Error-Corrected Fermionic Quantum Processors with Neutral Atoms.

Abstract

Many-body fermionic systems can be simulated in a hardware-efficient manner using a fermionic quantum processor. Neutral atoms trapped in optical potentials can realize such processors, where nonlocal fermionic statistics are guaranteed at the hardware level. Implementing quantum error correction in this setup is, however, challenging, due to the atom-number superselection present in atomic systems, that is, the impossibility of creating coherent superpositions of different particle numbers. In this Letter, we overcome this constraint and present a blueprint for an error-corrected fermionic quantum processor that can be implemented using current experimental capabilities. To achieve this, we first consider an ancillary set of fermionic modes and design a fermionic reference, which we then use to construct superpositions of different numbers of referenced fermions.
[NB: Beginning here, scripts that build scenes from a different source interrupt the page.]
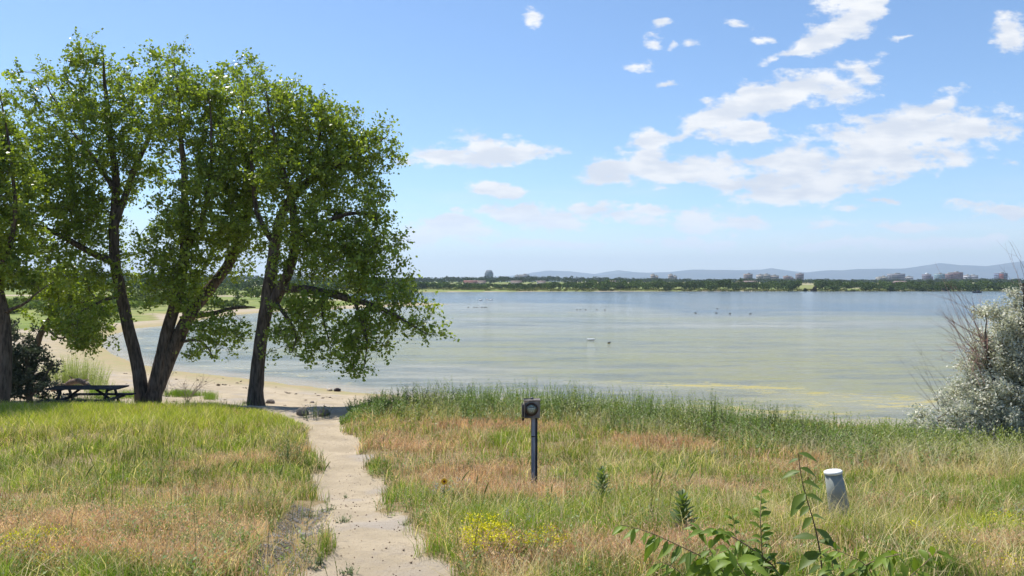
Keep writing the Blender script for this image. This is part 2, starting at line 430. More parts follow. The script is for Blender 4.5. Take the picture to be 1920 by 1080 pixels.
b = T.new('ShaderNodeBsdfPrincipled'); T.link(cc, b.inputs['Base Color']); b.inputs['Roughness'].default_value = .95; b.inputs['Specular IOR Level'].default_value = .15
bp = T.new('ShaderNodeBump'); bp.inputs['Strength'].default_value = .8; bp.inputs['Distance'].default_value = .035
T.link(T.math('ADD', T.math('MULTIPLY', n2, .8), T.math('MULTIPLY', n3, .4)), bp.inputs['Height']); T.link(bp.outputs[0], b.inputs['Normal'])
T.link(b.outputs[0], out.inputs[0]); ter.data.materials.append(m_)

# ------------------------------------------------------------------ lake
wx = axis(-260, 2400, 0, 30, 420); wy = axis(22, 520, 30, 30, 420)
WX, WY = np.meshgrid(wx, wy); wxx = WX.ravel(); wyy = WY.ravel(); ws = -shore_sd(wxx, wyy)
tt = wxx / np.maximum(wyy, 1)
shal = sstep(3.5, 0.3, ws)                        # thin water over mud
windy = sstep(105, 150, wyy - (fbm(wxx, wyy, 60, 61) - .5) * 60 - sstep(.28, .05, tt) * 70)     # open, ruffled, bluer
alg = sstep(.36, .66, fbm(wxx * .5, wyy * 1.6, 16, 71, 5) + .14 * np.exp(-((wyy - 62) / 24) ** 2) - .5 * sstep(110, 160, wyy) - .26 * sstep(14, 4, ws) * sstep(9, 2, wxx))
scum = np.clip(.75 * np.exp(-((ws - 2.4 - (fbm(wxx, wyy, 5, 3) - .5) * 3) / 1.0) ** 2) + .85 * np.exp(-((ws - 8.0 - (fbm(wxx, wyy, 6, 4) - .5) * 7) / 2.2) ** 2) * sstep(-2, 8, wxx) + .5 * np.exp(-((ws - 5) / 2.) ** 2) * sstep(6, 14, wxx) + .9 * np.exp(-((wyy - 136 + wxx * .10) / 4.5) ** 2) * np.exp(-((wxx - 13) / 13) ** 2)
               + .32 * alg * sstep(90, 60, wyy), 0, 1)
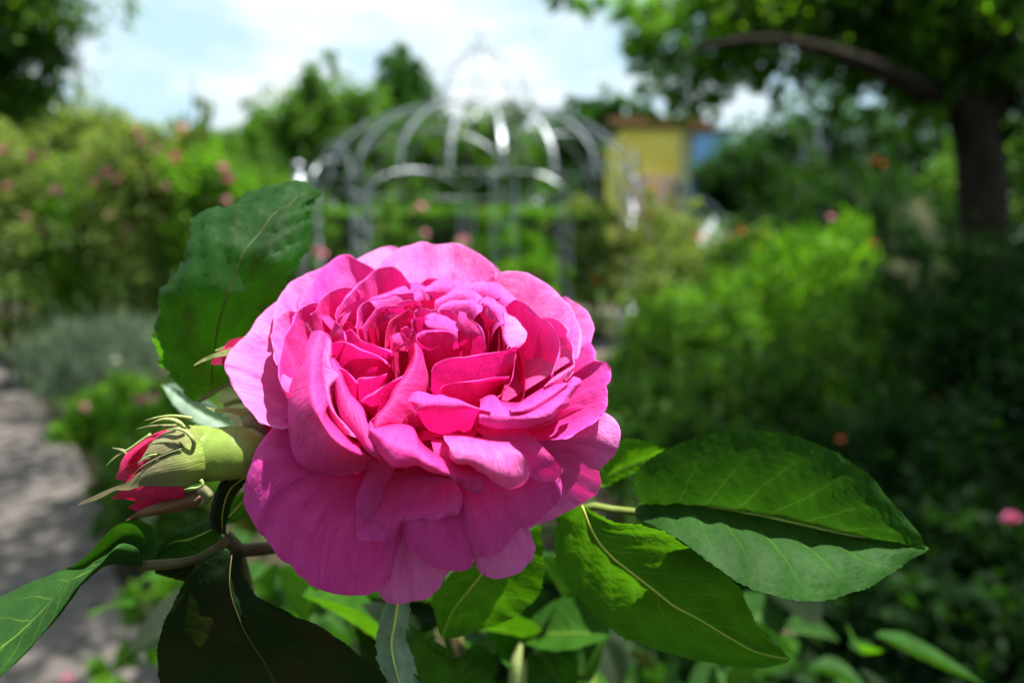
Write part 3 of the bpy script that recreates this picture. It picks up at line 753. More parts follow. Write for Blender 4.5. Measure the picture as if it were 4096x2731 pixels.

This allows us to build logical fermionic modes that can be error corrected using standard atomic operations. Here, we focus on phase errors, which we expect to be a dominant source of errors in neutral-atom quantum processors. We then construct logical fermionic gates, and show their implementation for the logical particle-number conserving processes relevant for quantum simulation. Finally, our protocol is illustrated with a minimal fermionic circuit, where it leads to a quadratic suppression of the logical error rate.